1938’de Dersim Soykırımı’nda düşmana teslim olmayarak uçurumdan atlayan kadınların mirasını taşıyan Beritan, ismiyle yaşamaya devam ediyor. Katledilişinin ardından pek çok kız çocuğuna adı konmaya devam ediyor. İhanet karşısındaki tavrı, direnişi ve teslimiyete geçit vermeyişiyle kadın direnişinin sembolü olan Beritan, kadınlardan oluşan bir gücün oluşturulmasında dönüm noktası oldu.
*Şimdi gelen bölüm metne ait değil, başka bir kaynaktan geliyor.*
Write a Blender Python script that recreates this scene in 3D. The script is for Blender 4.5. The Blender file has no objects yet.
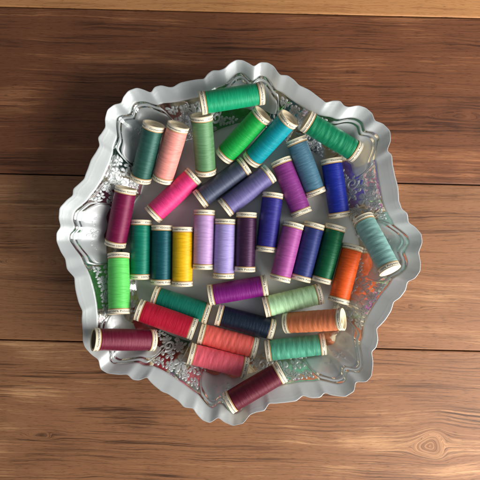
import bpy, bmesh, math, random
import numpy as np
from mathutils import Vector, Matrix, Quaternion

random.seed(7)
rng = np.random.default_rng(7)
C = bpy.context.scene.collection
MM = 0.001

# ------------------------------------------------------------------ camera, world, lamp, exposure
cam_data = bpy.data.cameras.new('camera')
cam_data.sensor_width = 36
cam_data.sensor_height = 36
cam_data.lens = 18 * 450 / 216.0          # 51 degree square view from 45 cm up
cam_data.clip_start = 0.01
cam_data.clip_end = 20
cam = bpy.data.objects.new('camera', cam_data)
cam.location = (0, 0, 0.450)
C.objects.link(cam)
bpy.context.scene.camera = cam

world = bpy.data.worlds.new('World')
bpy.context.scene.world = world
world.use_nodes = True
bg = world.node_tree.nodes['Background']
bg.inputs['Color'].default_value = (0.86, 0.93, 1.0, 1)
bg.inputs['Strength'].default_value = 0.21

SUN_AZ, SUN_EL, SUN_D = math.radians(-30), math.radians(27), 0.80
ld = bpy.data.lights.new('window_light', 'AREA')
ld.shape = 'RECTANGLE'
ld.size = 1.05
ld.size_y = 0.55
ld.energy = 16.2
ld.color = (1.0, 0.975, 0.94)
lamp = bpy.data.objects.new('window_light', ld)
lpos = Vector((math.cos(SUN_AZ) * math.cos(SUN_EL), math.sin(SUN_AZ) * math.cos(SUN_EL), math.sin(SUN_EL))) * SUN_D
lamp.location = lpos
lamp.rotation_euler = (-lpos).to_track_quat('-Z', 'Y').to_euler()
C.objects.link(lamp)

vs = bpy.context.scene.view_settings
vs.view_transform = 'Standard'
vs.look = 'None'
vs.exposure = 0.0
vs.gamma = 1.0
vs.use_curve_mapping = False
bpy.context.scene.cycles.max_bounces = 8
bpy.context.scene.cycles.transparent_max_bounces = 8
bpy.context.scene.cycles.caustics_reflective = True

# ------------------------------------------------------------------ helpers
def link_mesh(name, verts, faces, mats, parent=None, smooth=True, mat_idx=None, uvs=None):
    me = bpy.data.meshes.new(name)
    me.from_pydata([tuple(v) for v in verts], [], faces)
    for m in (mats if isinstance(mats, (list, tuple)) else [mats]):
        me.materials.append(m)
    me.polygons.foreach_set('use_smooth', [smooth] * len(me.polygons))
    if mat_idx is not None:
        me.polygons.foreach_set('material_index', mat_idx)
    if uvs is not None:
        ul = me.uv_layers.new(name='UVMap')
        li = np.empty(len(me.loops), dtype=np.int32)
        me.loops.foreach_get('vertex_index', li)
        ul.data.foreach_set('uv', np.asarray(uvs)[li].astype(np.float32).ravel())
    me.update()
    o = bpy.data.objects.new(name, me)
    C.objects.link(o)
    if parent:
        o.parent = parent
    return o

class NT_:
    """tiny helper for node materials"""
    def __init__(self, name):
        self.m = bpy.data.materials.new(name)
        self.m.use_nodes = True
        self.t = self.m.node_tree
        self.t.nodes.clear()
        self.out = self.t.nodes.new('ShaderNodeOutputMaterial')
    def n(self, typ, props=None, **inp):
        nd = self.t.nodes.new(typ)
        for k, v in (props or {}).items():
            setattr(nd, k, v)
        for k, v in inp.items():
            key = k.replace('_', ' ')
            sock = nd.inputs[int(k[1:])] if k[0] == 'i' and k[1:].isdigit() else nd.inputs[key]
            if hasattr(v, 'is_output'):
                self.t.links.new(v, sock)
            else:
                sock.default_value = v
        return nd
    def math(self, op, a, b=None, c=None):
        kw = {'i0': a}
        if b is not None: kw['i1'] = b
        if c is not None: kw['i2'] = c
        return self.n('ShaderNodeMath', {'operation': op}, **kw).outputs[0]
    def ramp(self, fac, stops, interp='LINEAR'):
        r = self.n('ShaderNodeValToRGB', None, Fac=fac)
        cr = r.color_ramp
        cr.interpolation = interp
        while len(cr.elements) > 1:
            cr.elements.remove(cr.elements[-1])
        cr.elements[0].position = stops[0][0]
        cr.elements[0].color = (*stops[0][1], 1)
        for p, c in stops[1:]:
            e = cr.elements.new(p)
            e.color = (*c, 1)
        return r.outputs['Color']
    def mixc(self, fac, a, b, mode='MIX'):
        nd = self.t.nodes.new('ShaderNodeMix')
        nd.data_type = 'RGBA'
        nd.blend_type = mode
        for i, v in ((0, fac), (6, a), (7, b)):
            if hasattr(v, 'is_output'):
                self.t.links.new(v, nd.inputs[i])
            else:
                nd.inputs[i].default_value = v if i == 0 else ((*v, 1) if len(v) == 3 else v)
        return nd.outputs[2]
    def done(self, shader):
        self.t.links.new(shader, self.out.inputs['Surface'])
        return self.m

def lin(r, g, b):
    f = lambda c: (c / 255 / 12.92) if c <= 10.3 else ((c / 255 + 0.055) / 1.055) ** 2.4
    return (f(r), f(g), f(b))

# ------------------------------------------------------------------ wooden floor: wide planks with knots and cathedral grain
def wood_material(name, dark, mid, light, line_amt, seed, blotch=0.5):
    k = NT_(name)
    uv = k.n('ShaderNodeTexCoord').outputs['UV']
    wv = k.n('ShaderNodeTexNoise', None, Vector=k.n('ShaderNodeMapping', None, Vector=uv, Scale=(0.16, 0.6, 1)).outputs[0], Scale=1.0, Detail=2.0, Roughness=0.5).outputs['Fac']
    wig = k.n('ShaderNodeCombineXYZ', None, X=0.0, Y=k.math('MULTIPLY', k.math('SUBTRACT', wv, 0.5), 0.6), Z=0.0).outputs[0]
    uv = k.n('ShaderNodeVectorMath', {'operation': 'ADD'}, i0=uv, i1=wig).outputs[0]           # u = along the plank in cm, v = growth-ring height in cm
    def noise(su, sv, detail, rough=0.55, dist=0.0, off=0.0):
        mp = k.n('ShaderNodeMapping', None, Vector=uv, Scale=(su, sv, 1), Location=(seed * 3.1 + off, seed * 1.7 + off, seed))
        return k.n('ShaderNodeTexNoise', {'noise_dimensions': '3D'}, Vector=mp.outputs[0], Scale=1.0, Detail=detail, Roughness=rough, Distortion=dist).outputs['Fac']
    band = noise(0.022, 0.75, 5, 0.62)
    line = noise(0.035, 5.0, 5, 0.65, 0.0, 7.0)
    fine = noise(0.4, 13.0, 3, 0.65, 0.0, 13.0)
    pore = noise(1.3, 20.0, 2, 0.5, 0.0, 19.0)
    mid_l = noise(0.06, 6.5, 3, 0.6, 0.0, 23.0)
    blot = noise(0.12, 0.18, 2, 0.5, 0.0, 31.0)
    f = k.math('ADD', k.math('MULTIPLY', band, 0.66), k.math('MULTIPLY', line, 0.34))
    f = k.math('ADD', f, k.math('MULTIPLY', k.math('SUBTRACT', fine, 0.5), 0.42))
    f = k.math('ADD', f, k.math('MULTIPLY', k.math('SUBTRACT', mid_l, 0.5), 0.36))
    f = k.math('ADD', f, k.math('MULTIPLY', k.math('SUBTRACT', blot, 0.5), blotch))
    base = k.ramp(f, [(0.27, dark), (0.44, mid), (0.56, mid), (0.74, light)])
    # thin dark growth lines
    ln = noise(0.02, 2.9, 3, 0.5, 0.0, 43.0)
    dl = k.math('ABSOLUTE', k.math('SUBTRACT', ln, 0.5))
    lm = k.n('ShaderNodeMapRange', {'interpolation_type': 'SMOOTHSTEP'}, Value=dl, i1=0.0, i2=0.042, i3=line_amt, i4=0.0).outputs[0]
    vary = k.n('ShaderNodeMapRange', None, Value=noise(0.09, 0.5, 2, 0.5, 0, 53.0), i1=0.42, i2=0.62, i3=0.0, i4=1.0).outputs[0]
    lm = k.math('MULTIPLY', lm, vary)
    col = k.mixc(lm, base, tuple(c * 0.28 for c in dark))
    pm = k.n('ShaderNodeMapRange', None, Value=pore, i1=0.32, i2=0.42, i3=0.55, i4=0.0).outputs[0]
    col = k.mixc(pm, col, tuple(c * 0.45 for c in dark))
    # knots carry their own dark heartwood (vertex attribute made with the mesh)
    kn = k.n('ShaderNodeAttribute', {'attribute_name': 'knot'}).outputs['Fac']
    col = k.mixc(kn, col, tuple(c * 0.5 for c in dark))
    h = k.math('ADD', fine, k.math('MULTIPLY', pore, 0.6))
    bump = k.n('ShaderNodeBump', None, Strength=0.12, Distance=0.0006, Height=h).outputs[0]
    rg = k.n('ShaderNodeMapRange', None, Value=line, i1=0.3, i2=0.7, i3=0.56, i4=0.44).outputs[0]
    b = k.n('ShaderNodeBsdfPrincipled', None, Base_Color=col, Roughness=rg, Normal=bump)
    b.inputs['Specular IOR Level'].default_value = 0.32
    return k.done(b.outputs[0])

WOOD = [
    wood_material('pale_oak_plank', lin(158, 102, 62), lin(198, 140, 88), lin(218, 164, 108), 0.25, 1.0, 0.3),
    wood_material('dark_walnut_plank', lin(64, 36, 23), lin(123, 75, 48), lin(174, 116, 77), 0.6, 2.0, 0.6),
    wood_material('mid_walnut_plank', lin(92, 57, 36), lin(148, 101, 68), lin(190, 141, 99), 0.5, 3.0, 0.6),
    wood_material('warm_walnut_plank', lin(74, 46, 30), lin(145, 99, 67), lin(195, 146, 103), 0.8, 4.0, 0.6),
    wood_material('brown_walnut_plank', lin(98, 60, 38), lin(142, 95, 62), lin(176, 126, 85), 0.5, 5.0, 0.4),
]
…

Beritan ve onun gibi ön saflarda savaşan kadınlar, önyargıların kırılmasını sağlayarak kadının kendi öz gücüyle var olabileceğini ortaya koydu.
 
Beritan’ın etkisi
 
Kadınların legal siyasette nitelik ve nicelikte simgesel bir düzeyde kaldığı bir süreçte Beritan gibi kadın savaşçılar kadının hiç tasavvur edilmediği bir sahada, hem siyasi hem de fiziksel varlık göstermeye başlamıştı. Kürt özgürlük mücadelesine destek veren kadınların erkeklerle eşit olduklarını ortaya koymasının özellikle kadınlar içinde yankı bulmasına karşılık Türkiye de başbakanlık düzeyinde bir temsille Türkiye’nin ilk kadın başbakanı ve genel başkanı 1993’de Doğru Yol Partisi’nden (DYP) Genelbaşkanı Tansu Çiller’i göreve getirdi.
 
21 yaşında sonsuzluğa uzanan yaşamıyla Beritan,  adı Kürt Kadın Özgürlük mücadelesini verenleri yaşatmanın bir sembolü olarak kız çocuklarına verilmeye devam ediyor.